**Required work**.
Set the listing down again in full, word for word, with the pictures left out.

**Extracted information**.

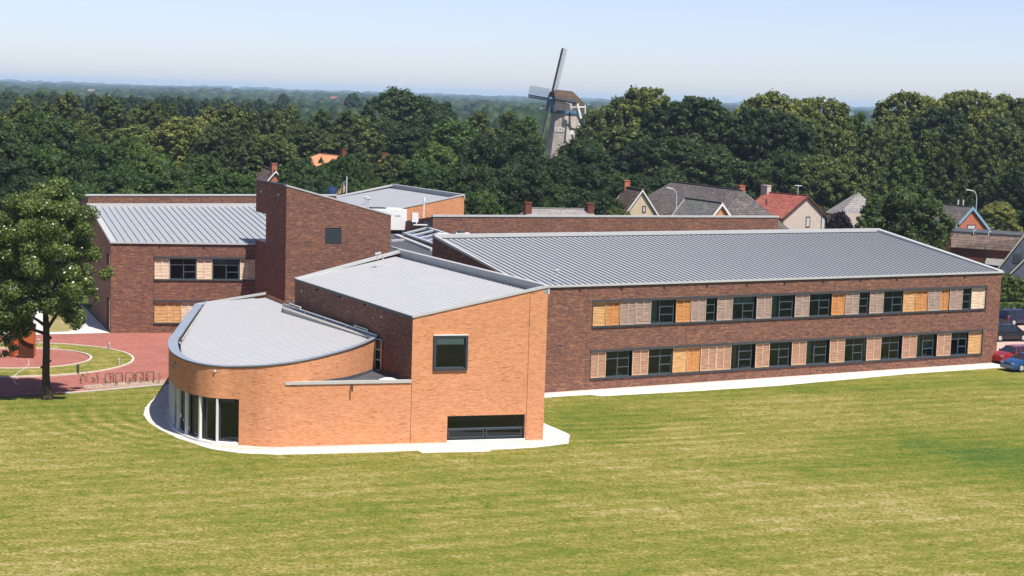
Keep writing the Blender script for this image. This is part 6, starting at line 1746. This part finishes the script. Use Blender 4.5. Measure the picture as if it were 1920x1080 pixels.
for a_, b_ in ((p0, p1), (p1, p2), (p2, p3), (p3, p0)): mb.face([V3(a_, 0), V3(b_, 0), b_, a_])
mb.build('wall', DARKB, gar); mb = MB(); q_ = Vector((0, 0, .08)); mb.face([p0 + q_, p1 + q_, p2 + q_, p3 + q_]); mb.build('flat_roof', T_LIGHT, gar)

# far farmhouses
for (x, y, D, w_, cm, lab) in ((488, 190, 1500, 16, REDB, 'red roofed farmhouse far off on the plain behind the tower'), (1016, 199, 1500, 7, WHITEP, 'tiny white farmhouse far off left of the windmill'), (212, 162.5, 2300, 10, WHITEP, 'small white farmhouse on the plain at the left'), (170, 161, 2500, 12, CREAM, 'pale farm building on the plain left of the white one'),
                               (346, 170, 2000, 9, WHITEP, 'white farmhouse on the plain above the tall limes'), (626, 171.5, 2600, 12, REDB, 'reddish farmhouse on the plain above the centre limes'), (1110, 187, 1100, 40, GREYP, 'long pale roof glimpsed between the windmill and the domed trees')):
    p = dist_at(x, D, y); W_ = w_ * D / F_PX
    fh = thing('farmhouse', lab, 'house', p, 'far farm buildings')
    zt2 = min(max(zpx(x, y, D), 7.0), 11.0)
    mb = MB(); mb.box(p.x - W_ / 2, p.x + W_ / 2, p.y, p.y + 9, 0, zt2 - 2.5); mb.build('wall', cm, fh)
    mb = MB(); mb.face([(p.x - W_ / 2, p.y - .3, zt2 - 2.6), (p.x + W_ / 2, p.y - .3, zt2 - 2.6), (p.x + W_ / 2, p.y + 4.5, zt2), (p.x - W_ / 2, p.y + 4.5, zt2)]); mb.face([(p.x - W_ / 2, p.y + 4.5, zt2), (p.x + W_ / 2, p.y + 4.5, zt2), (p.x + W_ / 2, p.y + 9.3, zt2 - 2.6), (p.x - W_ / 2, p.y + 9.3, zt2 - 2.6)])
    mb.face([(p.x - W_ / 2, p.y, zt2 - 2.5), (p.x - W_ / 2, p.y + 4.5, zt2 - .05), (p.x - W_ / 2, p.y + 9, zt2 - 2.5)]); mb.face([(p.x + W_ / 2, p.y, zt2 - 2.5), (p.x + W_ / 2, p.y + 4.5, zt2 - .05), (p.x + W_ / 2, p.y + 9, zt2 - 2.5)])
    mb.build('roof', T_RED if cm is REDB else T_PALE, fh)

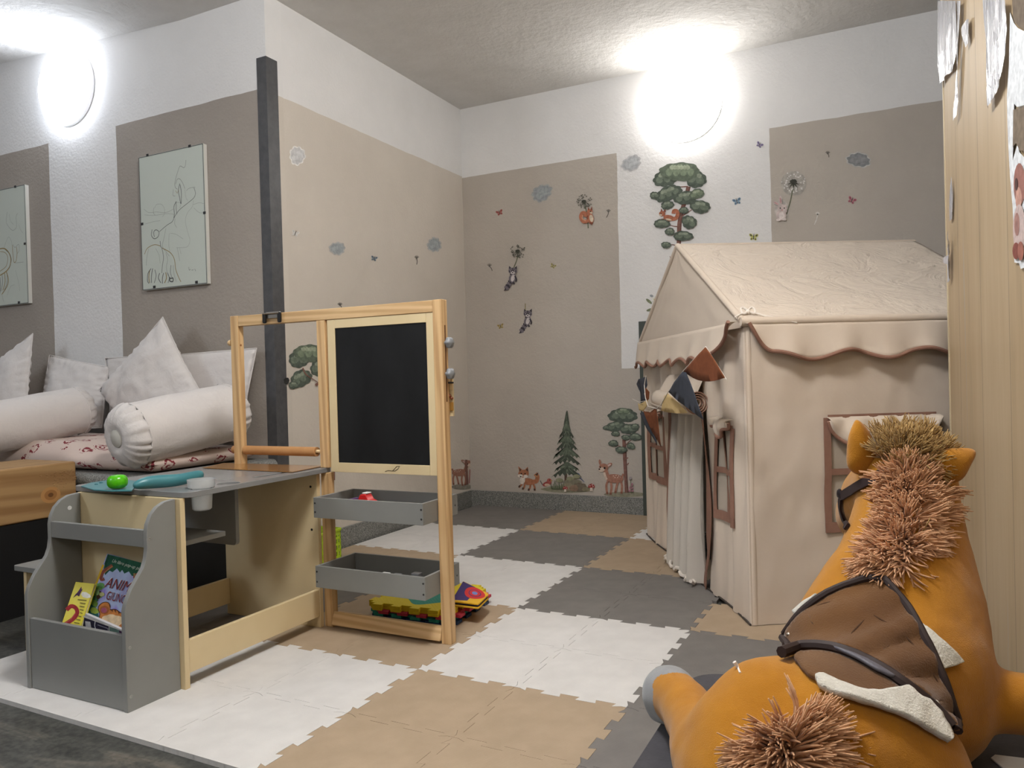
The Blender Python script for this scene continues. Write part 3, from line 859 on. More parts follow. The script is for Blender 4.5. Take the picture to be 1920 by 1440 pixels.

**Solution**.
Keep writing the Blender script for this image. This is part 6, starting at line 1746. This part finishes the script. Use Blender 4.5. Measure the picture as if it were 1920x1080 pixels.
for a_, b_ in ((p0, p1), (p1, p2), (p2, p3), (p3, p0)): mb.face([V3(a_, 0), V3(b_, 0), b_, a_])
mb.build('wall', DARKB, gar); mb = MB(); q_ = Vector((0, 0, .08)); mb.face([p0 + q_, p1 + q_, p2 + q_, p3 + q_]); mb.build('flat_roof', T_LIGHT, gar)

# far farmhouses
for (x, y, D, w_, cm, lab) in ((488, 190, 1500, 16, REDB, 'red roofed farmhouse far off on the plain behind the tower'), (1016, 199, 1500, 7, WHITEP, 'tiny white farmhouse far off left of the windmill'), (212, 162.5, 2300, 10, WHITEP, 'small white farmhouse on the plain at the left'), (170, 161, 2500, 12, CREAM, 'pale farm building on the plain left of the white one'),
                               (346, 170, 2000, 9, WHITEP, 'white farmhouse on the plain above the tall limes'), (626, 171.5, 2600, 12, REDB, 'reddish farmhouse on the plain above the centre limes'), (1110, 187, 1100, 40, GREYP, 'long pale roof glimpsed between the windmill and the domed trees')):
    p = dist_at(x, D, y); W_ = w_ * D / F_PX
    fh = thing('farmhouse', lab, 'house', p, 'far farm buildings')
    zt2 = min(max(zpx(x, y, D), 7.0), 11.0)
    mb = MB(); mb.box(p.x - W_ / 2, p.x + W_ / 2, p.y, p.y + 9, 0, zt2 - 2.5); mb.build('wall', cm, fh)
    mb = MB(); mb.face([(p.x - W_ / 2, p.y - .3, zt2 - 2.6), (p.x + W_ / 2, p.y - .3, zt2 - 2.6), (p.x + W_ / 2, p.y + 4.5, zt2), (p.x - W_ / 2, p.y + 4.5, zt2)]); mb.face([(p.x - W_ / 2, p.y + 4.5, zt2), (p.x + W_ / 2, p.y + 4.5, zt2), (p.x + W_ / 2, p.y + 9.3, zt2 - 2.6), (p.x - W_ / 2, p.y + 9.3, zt2 - 2.6)])
    mb.face([(p.x - W_ / 2, p.y, zt2 - 2.5), (p.x - W_ / 2, p.y + 4.5, zt2 - .05), (p.x - W_ / 2, p.y + 9, zt2 - 2.5)]); mb.face([(p.x + W_ / 2, p.y, zt2 - 2.5), (p.x + W_ / 2, p.y + 4.5, zt2 - .05), (p.x + W_ / 2, p.y + 9, zt2 - 2.5)])
    mb.build('roof', T_RED if cm is REDB else T_PALE, fh)

The Blender Python script for this scene continues. Write part 3, from line 859 on. More parts follow. The script is for Blender 4.5. Take the picture to be 1920 by 1440 pixels.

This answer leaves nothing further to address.